Although Michaela graduated in glass, conceptual overlaps and interest in the place and its traditions can be traced in her work ever since her studies. In 2008, during her study visit in Jerusalem she cast pieces of her temporary home in wax and worked with the issue of tramping, which has been since childhood an important part of her life Nevertramping story (2012). At the same time she began persuading memories of places for which she created projects. She organized a collection of old Skoda parts in Mlada Boleslav (2011) and for the synagogue in Trnava created the work until our memory serves (2013), reflecting local events during the Second World War. In 2014, Michaela has created, apart from lines of identity, two other projects reacting to the history and memory of the place. Based on archival research, she wrote on the gallery Board in Ústí nad Labem memories of Germans that owned the house across the gallery before the war. In the Ploskovice castle that housed Napoli, took Michaela photographs of castle gardens visitors with the spirit of one of the then protégés, a little boy raised to be an SS officer.

However, the project Line of identity goes beyond a particular place. It responds to the situation, which was caused by the publication of video from the archive of Steven Spielberg filmed shortly after the World War II. near Plzen. Together with the German army a young girl is leaving Bohemia, beaten and possibly raped, dressed in a men’s German uniform. The girl is desperate, but despite it very charismatic. Following the publication of shots called Lost German Girl on YouTube, a group was created on the Internet that is trying to find her identity. When and where was the video filmed, from what country the units came, and to which camps were deported, how the girl in large men’s clothes clutching a package of worthless Reichsmarks in her hands ended up between them? These are the questions that interest people from this Internet Group.

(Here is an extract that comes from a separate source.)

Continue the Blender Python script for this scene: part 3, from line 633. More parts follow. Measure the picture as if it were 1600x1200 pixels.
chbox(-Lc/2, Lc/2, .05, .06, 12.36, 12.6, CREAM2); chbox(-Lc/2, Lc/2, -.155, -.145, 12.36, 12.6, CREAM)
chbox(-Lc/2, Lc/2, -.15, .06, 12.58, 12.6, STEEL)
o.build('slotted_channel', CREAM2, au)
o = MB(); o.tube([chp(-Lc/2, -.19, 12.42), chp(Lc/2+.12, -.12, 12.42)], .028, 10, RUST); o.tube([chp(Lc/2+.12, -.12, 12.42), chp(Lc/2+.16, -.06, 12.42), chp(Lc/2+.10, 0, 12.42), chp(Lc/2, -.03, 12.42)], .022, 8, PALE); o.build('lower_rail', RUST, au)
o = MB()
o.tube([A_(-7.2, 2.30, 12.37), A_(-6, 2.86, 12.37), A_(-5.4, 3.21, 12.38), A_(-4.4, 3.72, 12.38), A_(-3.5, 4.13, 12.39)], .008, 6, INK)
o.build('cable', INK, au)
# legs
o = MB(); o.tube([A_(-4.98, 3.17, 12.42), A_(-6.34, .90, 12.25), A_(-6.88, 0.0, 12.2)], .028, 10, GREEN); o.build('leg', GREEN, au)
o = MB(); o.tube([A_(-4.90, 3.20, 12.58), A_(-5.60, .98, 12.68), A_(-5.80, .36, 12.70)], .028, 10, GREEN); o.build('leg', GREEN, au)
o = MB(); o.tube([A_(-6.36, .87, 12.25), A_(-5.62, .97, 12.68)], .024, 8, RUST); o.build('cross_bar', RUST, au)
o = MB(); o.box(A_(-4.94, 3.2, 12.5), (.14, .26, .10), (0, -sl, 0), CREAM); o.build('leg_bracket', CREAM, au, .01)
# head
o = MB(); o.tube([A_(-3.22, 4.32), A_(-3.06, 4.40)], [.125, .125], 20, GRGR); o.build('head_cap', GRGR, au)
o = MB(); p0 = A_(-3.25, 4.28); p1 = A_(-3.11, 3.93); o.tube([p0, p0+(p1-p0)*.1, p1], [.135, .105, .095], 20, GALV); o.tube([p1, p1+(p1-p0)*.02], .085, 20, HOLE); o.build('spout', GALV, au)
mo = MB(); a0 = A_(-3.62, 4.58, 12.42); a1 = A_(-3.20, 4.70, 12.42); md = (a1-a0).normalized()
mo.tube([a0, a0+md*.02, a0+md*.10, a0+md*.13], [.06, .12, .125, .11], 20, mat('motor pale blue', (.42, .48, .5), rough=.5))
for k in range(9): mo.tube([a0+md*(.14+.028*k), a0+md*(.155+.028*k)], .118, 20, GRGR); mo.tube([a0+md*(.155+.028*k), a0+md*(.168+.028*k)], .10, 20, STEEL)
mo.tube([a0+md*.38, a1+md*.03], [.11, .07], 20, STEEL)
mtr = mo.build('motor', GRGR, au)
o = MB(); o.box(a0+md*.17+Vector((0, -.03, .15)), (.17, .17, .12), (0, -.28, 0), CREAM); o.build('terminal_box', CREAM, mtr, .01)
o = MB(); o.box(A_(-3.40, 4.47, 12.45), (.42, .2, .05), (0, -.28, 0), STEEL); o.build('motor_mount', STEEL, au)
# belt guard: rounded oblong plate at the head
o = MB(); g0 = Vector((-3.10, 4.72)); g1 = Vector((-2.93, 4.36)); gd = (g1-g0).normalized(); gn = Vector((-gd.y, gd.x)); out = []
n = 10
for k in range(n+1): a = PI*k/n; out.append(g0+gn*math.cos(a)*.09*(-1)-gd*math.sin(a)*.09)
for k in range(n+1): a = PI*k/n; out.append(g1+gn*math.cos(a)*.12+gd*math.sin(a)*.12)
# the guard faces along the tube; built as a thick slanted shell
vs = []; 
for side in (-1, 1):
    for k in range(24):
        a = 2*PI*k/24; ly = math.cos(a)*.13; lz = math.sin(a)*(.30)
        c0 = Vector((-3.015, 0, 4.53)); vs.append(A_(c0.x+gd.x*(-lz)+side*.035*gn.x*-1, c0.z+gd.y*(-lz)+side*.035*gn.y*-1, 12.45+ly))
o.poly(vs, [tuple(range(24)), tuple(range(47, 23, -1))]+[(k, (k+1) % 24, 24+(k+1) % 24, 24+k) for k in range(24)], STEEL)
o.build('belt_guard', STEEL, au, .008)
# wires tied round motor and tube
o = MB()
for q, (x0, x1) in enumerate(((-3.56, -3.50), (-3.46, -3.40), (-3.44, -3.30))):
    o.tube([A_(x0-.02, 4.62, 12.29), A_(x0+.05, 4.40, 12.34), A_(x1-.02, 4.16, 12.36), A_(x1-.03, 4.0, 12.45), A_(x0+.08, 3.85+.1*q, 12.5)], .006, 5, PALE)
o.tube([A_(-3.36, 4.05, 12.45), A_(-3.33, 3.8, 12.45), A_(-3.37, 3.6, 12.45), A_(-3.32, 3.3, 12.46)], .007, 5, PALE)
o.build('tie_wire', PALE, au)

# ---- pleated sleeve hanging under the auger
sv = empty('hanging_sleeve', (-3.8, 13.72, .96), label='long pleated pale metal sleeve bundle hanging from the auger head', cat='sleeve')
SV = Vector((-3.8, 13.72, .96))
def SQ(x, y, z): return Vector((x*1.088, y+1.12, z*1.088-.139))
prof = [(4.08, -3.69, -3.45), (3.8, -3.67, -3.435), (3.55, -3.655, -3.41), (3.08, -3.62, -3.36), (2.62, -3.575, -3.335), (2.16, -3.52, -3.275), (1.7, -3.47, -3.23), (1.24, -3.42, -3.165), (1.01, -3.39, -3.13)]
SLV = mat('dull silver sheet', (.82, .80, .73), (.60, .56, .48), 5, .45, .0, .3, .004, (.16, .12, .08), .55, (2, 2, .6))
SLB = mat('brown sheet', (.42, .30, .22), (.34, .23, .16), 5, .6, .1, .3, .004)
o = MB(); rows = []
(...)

But why did it happen? How did a girl walking down the road after seventy years come into the center of interest of people living on different continents? What makes her so close to us? Is not she a projection of the common feeling, which remained in us from the Second World War across nations? How much has the world became smaller since and what holds value in today’s globalized information village? What unites it and what divides? How does the story of the lost girl correspond to the current situation? These are all the other lines, over which we can, through the project of Michaela Spružinová, think.